Compare results to the counterfactual

One of the three tasks involved in understanding causes is to compare the observed results to those you would expect if the intervention had not been implemented - this is known as the 'counterfactual'.

Many discussions of impact evaluation argue that it is essential to include a counterfactual.  Some people however argue that in turbulent, complex situations, it can be impossible to develop an accurate estimate of what would have happened in the absence of an intervention, since this absence would have affected the situation in ways that cannot be predicted. In situations of rapid and unpredictable change, when it might not be possible to construct a credible counterfactual it might be possible to build a strong, empirical case that an intervention produced certain impacts, but not to be sure about what would have happened if the intervention had not been implemented.

For example, it might be possible to show that the development of community infrastructure for raising fish for consumption and sale was directly due to a local project, without being able to confidently state that this would not have happened in the absence of the project (perhaps through an alternative project being implemented by another organization). 

For a discussion about counterfactual approaches to causal inference, see The Stanford Encyclopedia of Philosophy entry


There are three clusters of options for this task:

Experimental options (or research designs)

Develop a counterfactual using a control group. Randomly assign participants to either receive the intervention or to be in a control group. 

  • Control Group: a group created through random assignment who do not receive a program, or receive the usual program when a new version is being evaluated. An essential elements of the Randomized Controlled Trial approach to impact evaluation. 

Quasi-experimental options (or research designs)

Develop a counterfactual using a comparison group which has not been created by randomization.  

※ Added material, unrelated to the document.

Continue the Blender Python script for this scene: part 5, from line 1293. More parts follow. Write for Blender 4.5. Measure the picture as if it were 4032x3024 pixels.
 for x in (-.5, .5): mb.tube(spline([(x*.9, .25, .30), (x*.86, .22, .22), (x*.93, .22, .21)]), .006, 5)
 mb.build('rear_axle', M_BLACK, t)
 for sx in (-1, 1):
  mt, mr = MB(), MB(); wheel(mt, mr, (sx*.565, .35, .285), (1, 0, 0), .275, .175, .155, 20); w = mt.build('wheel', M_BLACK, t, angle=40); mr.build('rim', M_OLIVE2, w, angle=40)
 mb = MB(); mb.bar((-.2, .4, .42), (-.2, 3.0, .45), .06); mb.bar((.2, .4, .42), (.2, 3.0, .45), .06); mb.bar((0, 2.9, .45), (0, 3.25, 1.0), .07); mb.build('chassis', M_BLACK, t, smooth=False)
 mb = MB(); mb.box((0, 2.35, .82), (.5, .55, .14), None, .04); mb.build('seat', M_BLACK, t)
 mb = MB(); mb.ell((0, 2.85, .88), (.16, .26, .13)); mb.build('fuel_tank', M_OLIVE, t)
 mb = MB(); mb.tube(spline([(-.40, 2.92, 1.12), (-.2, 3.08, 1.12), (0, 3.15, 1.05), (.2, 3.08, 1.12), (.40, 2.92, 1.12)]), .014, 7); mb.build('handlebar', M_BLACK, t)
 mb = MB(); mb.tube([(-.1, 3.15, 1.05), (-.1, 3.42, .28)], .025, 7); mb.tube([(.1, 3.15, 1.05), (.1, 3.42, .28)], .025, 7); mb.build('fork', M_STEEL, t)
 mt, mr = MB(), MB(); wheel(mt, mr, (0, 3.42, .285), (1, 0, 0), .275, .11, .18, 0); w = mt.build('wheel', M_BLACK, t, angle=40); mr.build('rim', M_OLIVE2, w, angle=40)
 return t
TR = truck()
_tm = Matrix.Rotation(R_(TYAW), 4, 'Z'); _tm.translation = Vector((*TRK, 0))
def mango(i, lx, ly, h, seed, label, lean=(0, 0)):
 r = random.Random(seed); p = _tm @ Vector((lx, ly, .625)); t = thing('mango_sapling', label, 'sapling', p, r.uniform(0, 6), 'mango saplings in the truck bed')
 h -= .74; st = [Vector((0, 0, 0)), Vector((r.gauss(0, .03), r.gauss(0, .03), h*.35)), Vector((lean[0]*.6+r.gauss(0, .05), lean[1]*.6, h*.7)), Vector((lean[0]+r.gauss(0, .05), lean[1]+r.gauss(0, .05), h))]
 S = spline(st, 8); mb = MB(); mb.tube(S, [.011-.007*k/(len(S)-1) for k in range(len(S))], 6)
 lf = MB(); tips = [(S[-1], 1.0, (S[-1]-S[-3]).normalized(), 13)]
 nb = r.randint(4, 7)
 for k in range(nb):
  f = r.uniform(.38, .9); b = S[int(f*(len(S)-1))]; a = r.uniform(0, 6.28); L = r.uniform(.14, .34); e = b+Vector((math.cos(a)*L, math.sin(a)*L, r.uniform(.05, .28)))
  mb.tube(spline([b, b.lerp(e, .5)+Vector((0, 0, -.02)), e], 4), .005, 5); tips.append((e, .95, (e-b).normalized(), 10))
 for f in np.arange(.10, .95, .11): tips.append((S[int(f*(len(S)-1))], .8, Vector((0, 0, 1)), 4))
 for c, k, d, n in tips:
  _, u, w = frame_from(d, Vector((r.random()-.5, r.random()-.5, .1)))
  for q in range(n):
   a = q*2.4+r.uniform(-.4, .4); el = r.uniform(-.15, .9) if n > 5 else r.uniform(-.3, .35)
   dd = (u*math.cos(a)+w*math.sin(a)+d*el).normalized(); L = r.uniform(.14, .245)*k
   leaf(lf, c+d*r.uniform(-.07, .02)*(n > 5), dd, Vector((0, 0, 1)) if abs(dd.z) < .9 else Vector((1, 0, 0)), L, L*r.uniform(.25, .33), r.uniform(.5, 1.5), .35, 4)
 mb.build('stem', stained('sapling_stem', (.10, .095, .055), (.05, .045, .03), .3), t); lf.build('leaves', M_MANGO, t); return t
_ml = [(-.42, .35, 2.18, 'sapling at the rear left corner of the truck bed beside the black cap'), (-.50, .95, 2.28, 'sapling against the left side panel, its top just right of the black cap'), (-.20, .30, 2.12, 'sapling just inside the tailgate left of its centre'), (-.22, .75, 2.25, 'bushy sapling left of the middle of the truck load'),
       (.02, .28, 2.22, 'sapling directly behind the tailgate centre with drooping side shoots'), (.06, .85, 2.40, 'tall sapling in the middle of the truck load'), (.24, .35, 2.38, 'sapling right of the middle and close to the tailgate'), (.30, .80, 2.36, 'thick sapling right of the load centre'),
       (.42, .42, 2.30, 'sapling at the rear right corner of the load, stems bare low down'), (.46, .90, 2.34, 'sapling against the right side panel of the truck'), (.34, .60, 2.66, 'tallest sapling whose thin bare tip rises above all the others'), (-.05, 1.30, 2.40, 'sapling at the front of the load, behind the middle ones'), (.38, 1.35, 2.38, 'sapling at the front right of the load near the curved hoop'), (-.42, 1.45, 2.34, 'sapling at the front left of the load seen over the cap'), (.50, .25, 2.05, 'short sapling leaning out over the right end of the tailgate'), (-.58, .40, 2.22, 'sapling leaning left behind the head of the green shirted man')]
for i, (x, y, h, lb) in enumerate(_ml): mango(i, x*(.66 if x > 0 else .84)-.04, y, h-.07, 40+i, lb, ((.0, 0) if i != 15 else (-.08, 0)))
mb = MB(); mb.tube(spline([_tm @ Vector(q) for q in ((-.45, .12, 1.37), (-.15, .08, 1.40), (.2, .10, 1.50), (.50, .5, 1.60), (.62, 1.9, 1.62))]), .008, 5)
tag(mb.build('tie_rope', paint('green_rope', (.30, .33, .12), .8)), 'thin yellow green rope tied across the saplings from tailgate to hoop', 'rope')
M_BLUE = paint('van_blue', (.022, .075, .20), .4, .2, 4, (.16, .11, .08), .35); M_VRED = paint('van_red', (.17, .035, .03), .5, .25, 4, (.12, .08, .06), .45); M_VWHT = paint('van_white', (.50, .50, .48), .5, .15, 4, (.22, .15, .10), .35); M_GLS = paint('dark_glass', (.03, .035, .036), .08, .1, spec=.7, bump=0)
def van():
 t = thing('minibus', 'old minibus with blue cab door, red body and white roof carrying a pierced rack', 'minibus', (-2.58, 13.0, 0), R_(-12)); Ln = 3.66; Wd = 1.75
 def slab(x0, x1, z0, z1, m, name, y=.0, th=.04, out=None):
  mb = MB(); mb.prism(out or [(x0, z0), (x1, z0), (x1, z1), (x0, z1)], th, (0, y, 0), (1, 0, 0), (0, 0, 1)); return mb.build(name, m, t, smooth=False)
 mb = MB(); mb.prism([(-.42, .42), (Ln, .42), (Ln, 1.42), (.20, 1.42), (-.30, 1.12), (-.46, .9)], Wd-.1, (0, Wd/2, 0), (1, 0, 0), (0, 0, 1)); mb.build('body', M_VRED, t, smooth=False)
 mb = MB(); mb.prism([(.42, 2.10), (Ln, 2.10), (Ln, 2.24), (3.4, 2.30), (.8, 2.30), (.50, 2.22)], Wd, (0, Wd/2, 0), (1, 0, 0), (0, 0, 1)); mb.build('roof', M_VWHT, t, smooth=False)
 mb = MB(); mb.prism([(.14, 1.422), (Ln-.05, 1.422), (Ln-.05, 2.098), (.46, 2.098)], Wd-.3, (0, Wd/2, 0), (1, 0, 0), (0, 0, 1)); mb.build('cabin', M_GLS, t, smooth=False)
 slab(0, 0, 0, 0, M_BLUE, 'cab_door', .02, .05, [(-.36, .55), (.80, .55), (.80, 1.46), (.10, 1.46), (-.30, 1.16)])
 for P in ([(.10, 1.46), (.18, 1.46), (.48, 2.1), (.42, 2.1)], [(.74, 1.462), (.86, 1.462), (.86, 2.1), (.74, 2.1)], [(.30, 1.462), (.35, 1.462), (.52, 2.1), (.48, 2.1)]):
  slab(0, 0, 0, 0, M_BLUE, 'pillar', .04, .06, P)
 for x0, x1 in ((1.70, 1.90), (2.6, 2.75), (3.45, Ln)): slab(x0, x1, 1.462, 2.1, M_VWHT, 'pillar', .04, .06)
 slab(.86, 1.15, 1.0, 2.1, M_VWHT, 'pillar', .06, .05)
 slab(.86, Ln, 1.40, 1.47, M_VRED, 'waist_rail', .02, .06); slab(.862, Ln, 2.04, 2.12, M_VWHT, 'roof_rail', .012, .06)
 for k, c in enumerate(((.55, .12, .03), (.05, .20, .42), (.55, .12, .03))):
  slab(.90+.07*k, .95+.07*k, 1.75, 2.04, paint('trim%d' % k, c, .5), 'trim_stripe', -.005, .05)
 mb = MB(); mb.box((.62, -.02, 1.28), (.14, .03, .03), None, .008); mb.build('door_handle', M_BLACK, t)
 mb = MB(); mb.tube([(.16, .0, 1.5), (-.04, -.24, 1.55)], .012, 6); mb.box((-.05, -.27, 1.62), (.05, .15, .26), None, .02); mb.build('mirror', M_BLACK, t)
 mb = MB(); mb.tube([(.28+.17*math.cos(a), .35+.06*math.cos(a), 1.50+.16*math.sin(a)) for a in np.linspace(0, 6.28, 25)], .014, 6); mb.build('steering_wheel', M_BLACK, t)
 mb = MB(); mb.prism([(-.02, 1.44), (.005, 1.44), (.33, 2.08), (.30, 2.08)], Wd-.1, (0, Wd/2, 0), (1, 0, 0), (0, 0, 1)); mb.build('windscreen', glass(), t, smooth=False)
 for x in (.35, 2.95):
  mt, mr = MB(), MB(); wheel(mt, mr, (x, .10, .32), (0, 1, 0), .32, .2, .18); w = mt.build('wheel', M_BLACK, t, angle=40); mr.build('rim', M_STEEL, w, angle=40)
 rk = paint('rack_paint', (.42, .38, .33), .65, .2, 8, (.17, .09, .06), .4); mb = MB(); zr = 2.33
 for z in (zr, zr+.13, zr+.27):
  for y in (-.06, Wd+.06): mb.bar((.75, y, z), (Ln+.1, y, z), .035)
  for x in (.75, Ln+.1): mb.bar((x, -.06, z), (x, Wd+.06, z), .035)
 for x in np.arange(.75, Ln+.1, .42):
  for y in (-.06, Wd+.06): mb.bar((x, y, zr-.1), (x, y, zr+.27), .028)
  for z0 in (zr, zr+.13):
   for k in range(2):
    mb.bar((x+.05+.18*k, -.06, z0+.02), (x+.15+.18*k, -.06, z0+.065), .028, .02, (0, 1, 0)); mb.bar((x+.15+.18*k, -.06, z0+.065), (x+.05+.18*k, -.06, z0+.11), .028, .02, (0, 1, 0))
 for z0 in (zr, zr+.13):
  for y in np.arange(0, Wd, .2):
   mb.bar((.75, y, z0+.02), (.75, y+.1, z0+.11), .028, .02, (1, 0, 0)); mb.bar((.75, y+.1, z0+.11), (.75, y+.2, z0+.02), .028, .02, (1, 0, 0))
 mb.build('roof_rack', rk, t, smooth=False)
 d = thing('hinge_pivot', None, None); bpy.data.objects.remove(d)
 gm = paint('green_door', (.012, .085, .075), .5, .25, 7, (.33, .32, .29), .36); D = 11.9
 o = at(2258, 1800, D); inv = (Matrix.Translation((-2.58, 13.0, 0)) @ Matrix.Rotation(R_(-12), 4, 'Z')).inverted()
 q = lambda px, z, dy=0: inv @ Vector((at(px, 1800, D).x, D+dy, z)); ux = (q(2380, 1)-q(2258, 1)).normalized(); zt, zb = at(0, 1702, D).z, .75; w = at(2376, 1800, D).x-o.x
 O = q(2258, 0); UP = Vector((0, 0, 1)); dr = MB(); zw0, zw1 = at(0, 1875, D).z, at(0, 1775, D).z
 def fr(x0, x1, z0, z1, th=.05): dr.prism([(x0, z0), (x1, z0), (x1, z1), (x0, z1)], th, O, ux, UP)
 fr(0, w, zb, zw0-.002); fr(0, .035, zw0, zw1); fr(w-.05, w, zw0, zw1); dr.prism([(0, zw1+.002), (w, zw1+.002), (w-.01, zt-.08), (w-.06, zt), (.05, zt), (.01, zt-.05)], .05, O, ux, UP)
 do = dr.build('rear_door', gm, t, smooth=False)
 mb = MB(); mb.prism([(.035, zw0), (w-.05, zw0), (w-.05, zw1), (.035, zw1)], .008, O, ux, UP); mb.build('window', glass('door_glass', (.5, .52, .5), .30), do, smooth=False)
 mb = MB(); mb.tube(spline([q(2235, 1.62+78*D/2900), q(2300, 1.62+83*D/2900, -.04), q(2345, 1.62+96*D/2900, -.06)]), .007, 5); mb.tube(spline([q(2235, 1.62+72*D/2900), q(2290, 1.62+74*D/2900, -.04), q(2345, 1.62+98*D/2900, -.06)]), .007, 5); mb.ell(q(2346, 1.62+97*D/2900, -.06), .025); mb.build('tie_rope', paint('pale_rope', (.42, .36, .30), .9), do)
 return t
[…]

  • Difference-in-Difference (or Double Difference): comparing the before-and-after difference for the group receiving the intervention (where they have not been randomly assigned) to the before-after difference for those who did not.
  • Instrumental variables: estimating the causal effect of an intervention. 
  • Judgemental matching: involves creating a comparison group by finding a match for each person or site in the treatment group based on researcher judgements about what variables are important.
  • Matched comparisons: matching participants (individuals, organizations or communities) with a non-participant on variables that are thought to be relevant. 
  • Propensity scores: statistically creating comparable groups based on an analysis of the factors that influenced people’s propensity to participate in the program.
  • Regression Discontinuity: comparing the outcomes of individuals just below the cut-off point with those just above the cut-off point. 
  • Sequential allocation: a treatment group and a comparison group are created by sequential allocation (e.g. every 3rd person on the list).
  • Statistically created counterfactual: developing a statistical model, such as a regression analysis, to estimate what would have happened in the absence of an intervention.  

Non-experimental options

Develop a hypothetical prediction of what would have happened in the absence of the intervention. 

  • Key informant: asking experts in these types of programmes or in the community to predict what would have happened in the absence of the intervention.
  • Logically constructed counterfactual: using the baseline as an estimate of the counterfactual. Process tracing can support this analysis at each step of the theory of change. 


  • Randomized controlled trial (RCT): creates a control group and compares this to one or more treatment groups to produce an unbiased estimate of the net effect of the intervention.